Michael Neal is a senior fellow and practice area lead in the Housing Finance Policy Center at the Urban Institute. He is also a research director and researcher with the Initiative on Land, Housing and Property Rights at Boston College Law School.
Neal’s research on wealth building broadly focuses on housing and the financial and economic systems that support it, as well as the mechanisms that exclude some communities from homeownership and optimal wealth-building opportunities.
Neal’s research has been published in Cityscape and the Journal of the Center for Policy Analysis and Research. His research findings have appeared before the Office of the Comptroller of the Currency, the Federal Housing Finance Agency, the US Treasury Department, the Consumer Financial Protection Bureau, the US Senate Banking Committee, and the Mayor’s Housing Task Force in Newark, New Jersey. He has also presented his research at the American Economic Association’s Annual Meetings, the Association for Public Policy Analysis and Management Annual Conference, and the Urban Affairs Association Annual Conference.

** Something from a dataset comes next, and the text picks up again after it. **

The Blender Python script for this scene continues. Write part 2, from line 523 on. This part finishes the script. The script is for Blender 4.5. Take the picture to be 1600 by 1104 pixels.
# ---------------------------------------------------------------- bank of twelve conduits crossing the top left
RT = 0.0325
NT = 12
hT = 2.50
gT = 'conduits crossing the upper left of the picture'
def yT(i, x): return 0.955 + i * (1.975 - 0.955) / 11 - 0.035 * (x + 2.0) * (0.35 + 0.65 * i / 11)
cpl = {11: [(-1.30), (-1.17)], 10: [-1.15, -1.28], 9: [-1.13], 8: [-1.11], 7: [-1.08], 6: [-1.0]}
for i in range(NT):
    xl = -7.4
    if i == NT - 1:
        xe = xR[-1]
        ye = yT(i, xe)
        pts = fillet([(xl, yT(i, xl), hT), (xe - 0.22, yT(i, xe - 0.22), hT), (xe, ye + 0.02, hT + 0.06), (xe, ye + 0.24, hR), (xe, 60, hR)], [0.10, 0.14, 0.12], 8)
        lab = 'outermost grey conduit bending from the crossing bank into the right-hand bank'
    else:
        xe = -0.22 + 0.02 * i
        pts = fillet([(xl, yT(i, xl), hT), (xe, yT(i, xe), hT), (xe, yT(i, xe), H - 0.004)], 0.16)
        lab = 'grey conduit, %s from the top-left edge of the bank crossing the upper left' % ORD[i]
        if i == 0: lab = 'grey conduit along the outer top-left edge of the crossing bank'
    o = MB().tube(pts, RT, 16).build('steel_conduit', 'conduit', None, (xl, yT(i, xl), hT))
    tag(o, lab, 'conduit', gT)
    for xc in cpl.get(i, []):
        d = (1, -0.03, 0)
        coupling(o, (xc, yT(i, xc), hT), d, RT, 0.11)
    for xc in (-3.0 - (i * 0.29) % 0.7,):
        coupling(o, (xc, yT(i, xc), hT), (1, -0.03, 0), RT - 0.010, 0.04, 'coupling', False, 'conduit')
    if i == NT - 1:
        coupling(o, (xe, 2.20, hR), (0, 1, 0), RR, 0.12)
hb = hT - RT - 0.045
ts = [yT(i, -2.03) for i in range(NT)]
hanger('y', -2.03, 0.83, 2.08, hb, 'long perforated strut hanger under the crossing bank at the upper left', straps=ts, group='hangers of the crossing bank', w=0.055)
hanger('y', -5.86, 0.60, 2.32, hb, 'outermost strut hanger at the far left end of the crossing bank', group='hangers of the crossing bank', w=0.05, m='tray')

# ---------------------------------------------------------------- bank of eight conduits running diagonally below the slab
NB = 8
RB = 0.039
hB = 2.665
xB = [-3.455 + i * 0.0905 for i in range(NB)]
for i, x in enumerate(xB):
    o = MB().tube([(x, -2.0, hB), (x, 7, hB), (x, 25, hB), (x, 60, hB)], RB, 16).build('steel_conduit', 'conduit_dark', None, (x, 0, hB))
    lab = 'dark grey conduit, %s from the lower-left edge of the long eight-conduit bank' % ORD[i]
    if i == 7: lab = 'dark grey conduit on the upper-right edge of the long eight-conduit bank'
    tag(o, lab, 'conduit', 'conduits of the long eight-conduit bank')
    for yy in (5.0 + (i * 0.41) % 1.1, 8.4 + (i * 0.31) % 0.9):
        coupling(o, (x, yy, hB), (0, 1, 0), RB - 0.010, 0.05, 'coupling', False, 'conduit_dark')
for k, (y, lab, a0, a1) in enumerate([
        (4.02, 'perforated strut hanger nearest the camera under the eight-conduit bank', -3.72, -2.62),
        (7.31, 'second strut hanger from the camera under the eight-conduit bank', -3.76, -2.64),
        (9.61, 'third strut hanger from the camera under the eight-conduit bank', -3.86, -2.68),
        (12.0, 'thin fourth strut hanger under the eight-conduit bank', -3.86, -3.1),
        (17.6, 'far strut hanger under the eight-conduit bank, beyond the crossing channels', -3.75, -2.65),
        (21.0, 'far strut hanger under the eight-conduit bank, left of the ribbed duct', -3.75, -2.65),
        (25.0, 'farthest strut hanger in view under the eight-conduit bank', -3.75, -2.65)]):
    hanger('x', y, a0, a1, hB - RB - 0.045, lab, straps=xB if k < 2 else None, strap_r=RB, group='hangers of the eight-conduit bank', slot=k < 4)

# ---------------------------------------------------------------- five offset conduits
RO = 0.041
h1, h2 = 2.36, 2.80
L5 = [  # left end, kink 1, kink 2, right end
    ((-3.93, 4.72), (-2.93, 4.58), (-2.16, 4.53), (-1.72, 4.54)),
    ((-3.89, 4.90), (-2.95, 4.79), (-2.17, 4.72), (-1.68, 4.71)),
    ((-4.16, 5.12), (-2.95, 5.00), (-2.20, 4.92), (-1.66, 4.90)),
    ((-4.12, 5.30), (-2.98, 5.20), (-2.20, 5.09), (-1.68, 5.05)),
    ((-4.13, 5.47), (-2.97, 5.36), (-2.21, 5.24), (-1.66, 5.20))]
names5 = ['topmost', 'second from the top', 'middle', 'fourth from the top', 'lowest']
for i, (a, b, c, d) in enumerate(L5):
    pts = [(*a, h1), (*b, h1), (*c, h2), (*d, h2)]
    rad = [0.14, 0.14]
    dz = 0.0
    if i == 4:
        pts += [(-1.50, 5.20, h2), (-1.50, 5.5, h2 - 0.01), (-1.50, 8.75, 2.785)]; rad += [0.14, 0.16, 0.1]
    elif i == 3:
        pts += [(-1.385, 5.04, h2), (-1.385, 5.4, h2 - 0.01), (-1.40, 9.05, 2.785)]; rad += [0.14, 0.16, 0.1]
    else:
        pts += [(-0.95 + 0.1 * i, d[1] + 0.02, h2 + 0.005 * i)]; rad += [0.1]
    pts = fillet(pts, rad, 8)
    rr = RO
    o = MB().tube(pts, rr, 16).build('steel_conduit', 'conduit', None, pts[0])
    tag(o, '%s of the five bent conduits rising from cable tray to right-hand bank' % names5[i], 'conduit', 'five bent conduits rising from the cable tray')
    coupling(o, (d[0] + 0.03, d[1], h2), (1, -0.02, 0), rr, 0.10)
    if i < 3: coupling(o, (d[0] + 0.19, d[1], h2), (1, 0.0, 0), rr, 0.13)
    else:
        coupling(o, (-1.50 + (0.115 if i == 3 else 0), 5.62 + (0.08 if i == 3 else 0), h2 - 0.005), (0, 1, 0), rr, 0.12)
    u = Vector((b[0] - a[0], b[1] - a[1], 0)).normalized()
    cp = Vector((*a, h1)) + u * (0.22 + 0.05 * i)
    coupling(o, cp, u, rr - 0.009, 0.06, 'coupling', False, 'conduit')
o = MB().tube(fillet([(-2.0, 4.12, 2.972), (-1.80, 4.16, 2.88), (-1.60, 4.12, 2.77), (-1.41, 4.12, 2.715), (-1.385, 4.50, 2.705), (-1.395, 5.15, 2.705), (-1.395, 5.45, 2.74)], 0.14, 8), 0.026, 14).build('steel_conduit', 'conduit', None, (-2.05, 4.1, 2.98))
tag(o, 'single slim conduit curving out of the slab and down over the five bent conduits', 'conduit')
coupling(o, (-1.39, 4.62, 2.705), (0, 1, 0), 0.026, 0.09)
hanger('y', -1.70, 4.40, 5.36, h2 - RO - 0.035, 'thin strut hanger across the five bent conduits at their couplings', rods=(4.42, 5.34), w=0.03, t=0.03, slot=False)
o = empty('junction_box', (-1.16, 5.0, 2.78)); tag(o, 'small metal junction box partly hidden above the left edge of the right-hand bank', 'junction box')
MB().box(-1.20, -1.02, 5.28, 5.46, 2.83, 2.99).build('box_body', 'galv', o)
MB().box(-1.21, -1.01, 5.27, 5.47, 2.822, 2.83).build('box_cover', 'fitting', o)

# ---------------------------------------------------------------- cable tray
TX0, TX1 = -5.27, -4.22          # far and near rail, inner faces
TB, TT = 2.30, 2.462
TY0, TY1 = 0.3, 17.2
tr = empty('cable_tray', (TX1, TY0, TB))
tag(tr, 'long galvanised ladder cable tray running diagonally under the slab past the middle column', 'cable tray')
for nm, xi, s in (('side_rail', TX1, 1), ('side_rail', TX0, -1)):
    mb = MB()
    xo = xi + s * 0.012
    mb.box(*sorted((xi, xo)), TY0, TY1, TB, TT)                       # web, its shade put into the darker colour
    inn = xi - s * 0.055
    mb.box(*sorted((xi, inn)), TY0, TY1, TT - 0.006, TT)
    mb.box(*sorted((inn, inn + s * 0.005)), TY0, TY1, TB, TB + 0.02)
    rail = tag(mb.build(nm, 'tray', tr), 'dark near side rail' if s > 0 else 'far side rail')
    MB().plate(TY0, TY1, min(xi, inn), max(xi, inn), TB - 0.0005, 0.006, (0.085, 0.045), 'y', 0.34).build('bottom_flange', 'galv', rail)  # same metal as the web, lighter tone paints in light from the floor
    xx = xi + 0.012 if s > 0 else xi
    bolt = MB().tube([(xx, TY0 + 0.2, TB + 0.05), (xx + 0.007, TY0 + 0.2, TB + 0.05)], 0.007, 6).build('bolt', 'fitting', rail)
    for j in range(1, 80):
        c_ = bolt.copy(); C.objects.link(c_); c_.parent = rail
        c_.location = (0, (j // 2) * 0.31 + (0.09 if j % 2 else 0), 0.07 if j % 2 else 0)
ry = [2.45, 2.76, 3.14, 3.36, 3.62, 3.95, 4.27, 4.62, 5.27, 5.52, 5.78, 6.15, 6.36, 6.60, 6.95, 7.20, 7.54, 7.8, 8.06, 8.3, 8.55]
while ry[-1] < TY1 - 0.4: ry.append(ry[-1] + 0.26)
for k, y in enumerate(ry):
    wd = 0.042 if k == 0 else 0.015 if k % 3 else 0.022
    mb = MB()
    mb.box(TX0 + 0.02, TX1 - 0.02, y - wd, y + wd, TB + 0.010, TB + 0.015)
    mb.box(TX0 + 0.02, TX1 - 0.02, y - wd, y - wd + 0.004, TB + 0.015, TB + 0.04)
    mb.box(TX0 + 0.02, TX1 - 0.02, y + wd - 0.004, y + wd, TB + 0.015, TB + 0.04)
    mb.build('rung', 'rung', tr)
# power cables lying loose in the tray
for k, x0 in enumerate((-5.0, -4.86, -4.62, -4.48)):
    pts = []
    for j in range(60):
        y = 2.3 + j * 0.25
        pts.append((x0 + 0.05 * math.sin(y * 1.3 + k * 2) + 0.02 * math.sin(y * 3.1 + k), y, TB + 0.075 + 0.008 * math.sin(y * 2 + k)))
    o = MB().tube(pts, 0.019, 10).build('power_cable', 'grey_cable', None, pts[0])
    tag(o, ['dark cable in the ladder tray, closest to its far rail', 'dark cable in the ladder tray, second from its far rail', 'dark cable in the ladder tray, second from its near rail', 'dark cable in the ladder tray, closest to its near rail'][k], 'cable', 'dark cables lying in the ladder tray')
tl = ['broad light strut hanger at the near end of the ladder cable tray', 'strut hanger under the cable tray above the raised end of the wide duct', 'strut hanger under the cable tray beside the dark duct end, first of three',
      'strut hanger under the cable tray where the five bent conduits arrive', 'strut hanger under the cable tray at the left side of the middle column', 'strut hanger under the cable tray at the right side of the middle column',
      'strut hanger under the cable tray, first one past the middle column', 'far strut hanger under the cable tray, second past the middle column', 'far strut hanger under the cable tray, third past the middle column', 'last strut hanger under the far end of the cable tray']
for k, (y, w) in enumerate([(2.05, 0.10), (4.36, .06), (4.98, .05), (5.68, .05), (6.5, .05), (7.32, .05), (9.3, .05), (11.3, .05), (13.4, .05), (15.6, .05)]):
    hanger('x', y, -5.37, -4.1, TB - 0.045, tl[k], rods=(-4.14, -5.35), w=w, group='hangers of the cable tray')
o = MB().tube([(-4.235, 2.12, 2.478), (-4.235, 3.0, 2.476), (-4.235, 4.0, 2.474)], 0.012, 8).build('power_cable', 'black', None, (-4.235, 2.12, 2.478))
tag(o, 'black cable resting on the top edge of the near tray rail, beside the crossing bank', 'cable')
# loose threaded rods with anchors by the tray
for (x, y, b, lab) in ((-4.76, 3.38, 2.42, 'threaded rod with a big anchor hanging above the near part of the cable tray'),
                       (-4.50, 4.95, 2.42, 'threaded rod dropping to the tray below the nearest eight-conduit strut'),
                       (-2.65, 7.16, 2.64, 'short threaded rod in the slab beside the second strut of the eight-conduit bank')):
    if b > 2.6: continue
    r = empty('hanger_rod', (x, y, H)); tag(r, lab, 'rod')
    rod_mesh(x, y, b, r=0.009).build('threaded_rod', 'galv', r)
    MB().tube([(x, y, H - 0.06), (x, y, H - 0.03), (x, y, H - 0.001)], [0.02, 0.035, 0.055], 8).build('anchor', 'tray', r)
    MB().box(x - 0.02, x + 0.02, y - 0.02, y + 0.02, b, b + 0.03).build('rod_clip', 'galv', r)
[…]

Neal is a JPMorgan Chase Fellow and a member of the Social Science Advisory Board at the Poverty and Race Research Action Council. He also serves on the Technical Data Advisory Committee at the Black Wealth Data Center and on the HBCU Wealth Building Initiative Advisory Board at the National Urban League. Neal was a past participant in the Race and Stratification Working Group at the National Bureau of Economic Research.
At Urban, Neal is part of the William and Gail Gorham Scholar/Analyst Program and a Gorham Mentor, class of 2025. He is also a Harry Hatry award winner for mentorship, a former Equity Scholar, a past recipient of a President’s Award for Communications Innovation, and a former Fleishman Award winner.
Neal has a bachelor’s degree in economics from Morehouse College and a master’s degree in public administration from the University of Pennsylvania. He has also studied economics at St. Catherine’s College, University of Oxford, and finance in the Graduate School at Princeton University.